**SUPPLIED MATERIAL:**
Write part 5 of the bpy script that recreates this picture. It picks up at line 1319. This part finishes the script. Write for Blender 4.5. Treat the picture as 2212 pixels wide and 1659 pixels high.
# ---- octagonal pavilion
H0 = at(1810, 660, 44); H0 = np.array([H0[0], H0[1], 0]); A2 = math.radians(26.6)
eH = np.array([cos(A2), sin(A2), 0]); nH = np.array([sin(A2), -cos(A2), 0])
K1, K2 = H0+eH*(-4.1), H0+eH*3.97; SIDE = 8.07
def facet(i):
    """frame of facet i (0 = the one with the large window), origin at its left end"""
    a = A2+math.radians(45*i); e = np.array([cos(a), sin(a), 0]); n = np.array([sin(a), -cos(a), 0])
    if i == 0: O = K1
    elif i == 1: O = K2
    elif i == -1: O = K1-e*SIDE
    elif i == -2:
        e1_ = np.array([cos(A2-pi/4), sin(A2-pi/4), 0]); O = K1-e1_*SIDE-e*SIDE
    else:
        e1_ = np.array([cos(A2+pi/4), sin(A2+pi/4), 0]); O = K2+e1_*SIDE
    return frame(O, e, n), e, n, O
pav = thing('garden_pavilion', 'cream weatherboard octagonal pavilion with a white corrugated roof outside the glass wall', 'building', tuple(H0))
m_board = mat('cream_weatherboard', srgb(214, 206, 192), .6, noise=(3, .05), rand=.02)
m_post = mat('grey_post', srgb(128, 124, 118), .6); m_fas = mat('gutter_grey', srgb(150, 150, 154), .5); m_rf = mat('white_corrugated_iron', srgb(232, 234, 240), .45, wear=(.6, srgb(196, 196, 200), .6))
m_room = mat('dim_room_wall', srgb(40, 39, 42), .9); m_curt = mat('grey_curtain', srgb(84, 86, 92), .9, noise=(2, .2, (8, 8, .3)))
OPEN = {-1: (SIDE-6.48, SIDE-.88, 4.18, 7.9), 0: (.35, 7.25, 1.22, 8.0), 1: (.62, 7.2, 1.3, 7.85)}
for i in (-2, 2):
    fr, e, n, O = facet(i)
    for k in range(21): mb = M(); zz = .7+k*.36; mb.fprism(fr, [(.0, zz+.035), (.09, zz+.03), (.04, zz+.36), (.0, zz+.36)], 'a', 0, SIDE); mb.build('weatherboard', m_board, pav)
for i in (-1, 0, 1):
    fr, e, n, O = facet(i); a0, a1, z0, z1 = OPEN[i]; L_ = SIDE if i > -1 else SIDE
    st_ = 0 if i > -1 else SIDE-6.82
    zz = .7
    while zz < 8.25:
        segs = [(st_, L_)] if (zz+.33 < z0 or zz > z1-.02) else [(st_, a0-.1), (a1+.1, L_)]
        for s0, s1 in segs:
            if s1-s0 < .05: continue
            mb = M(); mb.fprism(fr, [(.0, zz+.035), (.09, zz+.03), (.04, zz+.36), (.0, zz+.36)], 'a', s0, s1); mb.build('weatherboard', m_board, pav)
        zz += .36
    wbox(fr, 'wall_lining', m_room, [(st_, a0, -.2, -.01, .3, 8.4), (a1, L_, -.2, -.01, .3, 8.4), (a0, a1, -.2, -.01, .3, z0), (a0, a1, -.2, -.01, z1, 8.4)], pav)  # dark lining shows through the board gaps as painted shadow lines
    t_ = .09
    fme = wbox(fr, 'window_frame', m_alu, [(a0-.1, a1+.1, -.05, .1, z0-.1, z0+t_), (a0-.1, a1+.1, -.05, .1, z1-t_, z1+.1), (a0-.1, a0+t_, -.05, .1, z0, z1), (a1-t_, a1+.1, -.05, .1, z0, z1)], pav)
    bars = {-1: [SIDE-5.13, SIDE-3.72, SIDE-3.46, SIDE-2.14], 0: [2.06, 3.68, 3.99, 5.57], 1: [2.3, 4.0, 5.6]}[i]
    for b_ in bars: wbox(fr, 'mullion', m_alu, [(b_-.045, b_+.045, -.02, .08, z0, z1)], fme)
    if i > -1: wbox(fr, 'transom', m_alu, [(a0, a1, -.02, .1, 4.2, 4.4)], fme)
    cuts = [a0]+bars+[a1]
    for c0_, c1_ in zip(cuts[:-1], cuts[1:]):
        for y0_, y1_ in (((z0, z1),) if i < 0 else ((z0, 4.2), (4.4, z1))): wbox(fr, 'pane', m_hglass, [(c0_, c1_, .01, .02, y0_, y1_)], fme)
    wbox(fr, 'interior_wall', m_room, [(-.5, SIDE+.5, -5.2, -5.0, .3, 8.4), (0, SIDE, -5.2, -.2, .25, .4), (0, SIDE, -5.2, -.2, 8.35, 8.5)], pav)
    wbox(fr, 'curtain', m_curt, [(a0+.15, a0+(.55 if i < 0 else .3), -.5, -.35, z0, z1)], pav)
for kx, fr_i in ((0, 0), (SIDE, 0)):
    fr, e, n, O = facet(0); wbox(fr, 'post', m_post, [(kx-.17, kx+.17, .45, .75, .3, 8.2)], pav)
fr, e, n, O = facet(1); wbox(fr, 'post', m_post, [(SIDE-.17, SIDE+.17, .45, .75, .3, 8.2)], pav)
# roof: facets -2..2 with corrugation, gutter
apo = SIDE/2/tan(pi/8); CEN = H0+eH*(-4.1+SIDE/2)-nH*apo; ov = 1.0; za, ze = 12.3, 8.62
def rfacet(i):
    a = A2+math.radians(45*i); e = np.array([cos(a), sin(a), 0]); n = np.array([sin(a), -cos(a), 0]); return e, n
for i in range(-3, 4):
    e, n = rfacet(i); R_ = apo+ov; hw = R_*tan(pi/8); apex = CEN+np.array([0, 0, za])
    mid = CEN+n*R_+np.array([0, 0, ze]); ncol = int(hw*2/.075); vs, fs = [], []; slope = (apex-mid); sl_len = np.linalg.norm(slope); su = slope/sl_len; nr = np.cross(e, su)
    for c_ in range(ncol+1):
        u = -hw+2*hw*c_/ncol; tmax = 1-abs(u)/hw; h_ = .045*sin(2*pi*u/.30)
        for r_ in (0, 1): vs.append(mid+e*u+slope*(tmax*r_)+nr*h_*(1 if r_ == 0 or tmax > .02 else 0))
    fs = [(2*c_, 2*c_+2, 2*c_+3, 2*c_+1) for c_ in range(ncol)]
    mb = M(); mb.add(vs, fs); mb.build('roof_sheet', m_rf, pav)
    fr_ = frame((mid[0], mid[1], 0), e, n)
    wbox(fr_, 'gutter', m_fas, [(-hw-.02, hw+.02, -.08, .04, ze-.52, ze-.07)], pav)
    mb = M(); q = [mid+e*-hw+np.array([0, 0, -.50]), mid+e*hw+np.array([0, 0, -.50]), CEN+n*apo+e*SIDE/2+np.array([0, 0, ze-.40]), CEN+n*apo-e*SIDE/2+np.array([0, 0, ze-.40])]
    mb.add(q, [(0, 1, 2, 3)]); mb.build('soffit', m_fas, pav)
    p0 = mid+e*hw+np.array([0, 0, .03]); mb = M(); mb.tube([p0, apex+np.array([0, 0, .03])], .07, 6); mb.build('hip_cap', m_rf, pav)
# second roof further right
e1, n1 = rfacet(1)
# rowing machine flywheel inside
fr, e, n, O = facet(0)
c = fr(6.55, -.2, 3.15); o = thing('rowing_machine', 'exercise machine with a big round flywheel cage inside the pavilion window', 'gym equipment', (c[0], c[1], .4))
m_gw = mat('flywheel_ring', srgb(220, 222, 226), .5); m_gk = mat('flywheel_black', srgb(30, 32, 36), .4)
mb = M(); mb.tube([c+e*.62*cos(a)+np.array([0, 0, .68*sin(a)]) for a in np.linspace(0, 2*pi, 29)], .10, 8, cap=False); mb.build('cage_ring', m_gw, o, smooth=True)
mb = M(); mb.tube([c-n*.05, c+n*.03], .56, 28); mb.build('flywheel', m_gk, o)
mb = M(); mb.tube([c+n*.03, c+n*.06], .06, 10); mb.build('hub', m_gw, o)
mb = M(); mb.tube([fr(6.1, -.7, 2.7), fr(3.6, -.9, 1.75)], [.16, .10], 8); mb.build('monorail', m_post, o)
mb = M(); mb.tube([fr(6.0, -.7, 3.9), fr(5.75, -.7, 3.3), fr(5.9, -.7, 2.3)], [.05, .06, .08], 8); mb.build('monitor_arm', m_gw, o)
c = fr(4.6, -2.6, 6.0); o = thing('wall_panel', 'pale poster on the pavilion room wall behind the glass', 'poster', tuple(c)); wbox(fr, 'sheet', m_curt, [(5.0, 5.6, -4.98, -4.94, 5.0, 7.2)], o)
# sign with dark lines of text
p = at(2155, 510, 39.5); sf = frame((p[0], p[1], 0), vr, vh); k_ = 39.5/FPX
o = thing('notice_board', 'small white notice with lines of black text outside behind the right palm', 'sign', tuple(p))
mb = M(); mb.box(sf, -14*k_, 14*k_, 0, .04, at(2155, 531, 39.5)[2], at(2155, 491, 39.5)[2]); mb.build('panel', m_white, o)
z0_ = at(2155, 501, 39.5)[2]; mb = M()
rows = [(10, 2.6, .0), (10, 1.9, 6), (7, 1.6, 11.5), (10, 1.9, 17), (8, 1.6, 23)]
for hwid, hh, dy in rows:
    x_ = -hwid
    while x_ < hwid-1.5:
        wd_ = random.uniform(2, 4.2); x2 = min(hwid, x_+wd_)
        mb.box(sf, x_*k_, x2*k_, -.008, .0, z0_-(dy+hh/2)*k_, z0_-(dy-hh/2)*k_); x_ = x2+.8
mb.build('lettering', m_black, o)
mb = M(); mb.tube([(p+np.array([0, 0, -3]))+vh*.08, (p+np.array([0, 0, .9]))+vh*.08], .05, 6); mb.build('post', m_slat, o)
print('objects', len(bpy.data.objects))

**JOB:** Exactly as written, please reproduce the lines from the first line of the data to the line containing "m_post = mat('grey_post', srgb(128, 124, 118), .6);", inclusive, and nothing else.

**EXERCISE ANSWER:**
Write part 5 of the bpy script that recreates this picture. It picks up at line 1319. This part finishes the script. Write for Blender 4.5. Treat the picture as 2212 pixels wide and 1659 pixels high.
# ---- octagonal pavilion
H0 = at(1810, 660, 44); H0 = np.array([H0[0], H0[1], 0]); A2 = math.radians(26.6)
eH = np.array([cos(A2), sin(A2), 0]); nH = np.array([sin(A2), -cos(A2), 0])
K1, K2 = H0+eH*(-4.1), H0+eH*3.97; SIDE = 8.07
def facet(i):
    """frame of facet i (0 = the one with the large window), origin at its left end"""
    a = A2+math.radians(45*i); e = np.array([cos(a), sin(a), 0]); n = np.array([sin(a), -cos(a), 0])
    if i == 0: O = K1
    elif i == 1: O = K2
    elif i == -1: O = K1-e*SIDE
    elif i == -2:
        e1_ = np.array([cos(A2-pi/4), sin(A2-pi/4), 0]); O = K1-e1_*SIDE-e*SIDE
    else:
        e1_ = np.array([cos(A2+pi/4), sin(A2+pi/4), 0]); O = K2+e1_*SIDE
    return frame(O, e, n), e, n, O
pav = thing('garden_pavilion', 'cream weatherboard octagonal pavilion with a white corrugated roof outside the glass wall', 'building', tuple(H0))
m_board = mat('cream_weatherboard', srgb(214, 206, 192), .6, noise=(3, .05), rand=.02)
m_post = mat('grey_post', srgb(128, 124, 118), .6); m_fas = mat('gutter_grey', srgb(150, 150, 154), .5); m_rf = mat('white_corrugated_iron', srgb(232, 234, 240), .45, wear=(.6, srgb(196, 196, 200), .6))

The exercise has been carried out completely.